Mais si l’industrie est encore peu cultivée à Nantes, en revanche les arts le sont prodigieusement. Une société s’est même formée sous leur invocation, et l’on s’y occupe avec ardeur de musique et de peinture. On ne saurait trop encourager cette tendance, puisqu’elle est l’indication d’un progès ; mais elle est encore trop nouvelle pour n’avoir pas son côté plaisant. En attendant que cette mode d’art se soit transformée en un goût réel, ce qui arrivera sans doute, grâce à l’influence de quelques talens vrais et inspirateurs, les comptoirs se transforment en ateliers, et les arrière-boutiques en salles de concert. Il y a maintenant autant de pianos à Nantes qu’il peut y avoir de guitares à Madrid. On en entend de tous côtés ; on en aperçoit partout. Le professeur de piano marche de pair avec le maître d’écriture et le catéchisme. Nous ne savons si cette mélomanie rendra quelque jour la population musicienne ; mais à coup sûr, elle rendra long-temps la ville inhabitable pour les oreilles délicates.
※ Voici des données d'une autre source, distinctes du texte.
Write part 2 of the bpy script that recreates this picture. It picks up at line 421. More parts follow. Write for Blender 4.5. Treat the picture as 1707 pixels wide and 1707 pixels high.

  1. L’esprit peu entreprenant des commerçans nantais est une des causes de la lenteur des progrès industriels, mais n’est point la seule. Il faut citer, parmi les plus puissantes, la difficulté de naviguer en Loire. Sous Louis XIV, les navires de trois cents tonneaux, qu’il faut maintenant décharger à Paimbœuf, montaient jusqu’à Nantes. En outre, l’étiage du fleuve jusqu’à Orléans est si variable, que les relations sont continuellement retardées ou interrompues. Si les travaux nécessaires pour la navigation de la Loire étaient exécutés, les frais de port se trouveraient considérablement réduits à Nantes, et cette ville aurait pour les arrivages et les armemens de grands avantages sur le Hâvre, où l’on ne parvient qu’en courant beaucoup de dangers. Les travaux indispensables à effectuer sur la Loire ne coûteraient que 20,000,000.

    Le commerce de Nantes n’est aujourd’hui que le vingt-huitième du commerce de toute la France. En 1790, le commerce extérieur de cette ville était de cinquante-huit mille tonneaux plus considérable que de nos jours.